I will really try to post someone else next week!
A Meeting
She steps into the dark swamp
where the long wait ends.
The secret slippery package
drops to the weeds.
She leans her long neck and tongues it
between breaths slack with exhaustion
and after a while it rises and becomes a creature
like her, but much smaller.
So now there are two. And they walk together
like a dream under the trees.
In early June, at the edge of a field
thick with pink and yellow flowers
I meet them.
I can only stare.
She is the most beautiful woman
I have ever seen.
Her child leaps among the flowers,
the blue of the sky falls over me
like silk, the flowers burn, and I want
to live my life all over again, to begin again,
to be utterly
wild.
-Mary Oliver
The Summer Day
Who made the world?
Who made the swan, and the black bear?
Who made the grasshopper?
This grasshopper, I mean--
the one who has flung herself out of the grass,
the one who is eating sugar out of my hand,
who is moving her jaws back and forth instead of up and down--
who is gazing around with her enormous and complicated eyes.

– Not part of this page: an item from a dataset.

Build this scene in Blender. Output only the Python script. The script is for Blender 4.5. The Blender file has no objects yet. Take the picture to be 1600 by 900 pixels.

Now she lifts her pale forearms and thoroughly washes her face.
Now she snaps her wings open, and floats away.
I don't know exactly what a prayer is.
I do know how to pay attention, how to fall down
into the grass, how to kneel in the grass,
how to be idle and blessed, how to stroll through the fields,
which is what I have been doing all day.
Tell me, what else should I have done?
Doesn't everything die at last, and too soon?
Tell me, what is it you plan to do
With your one wild and precious life?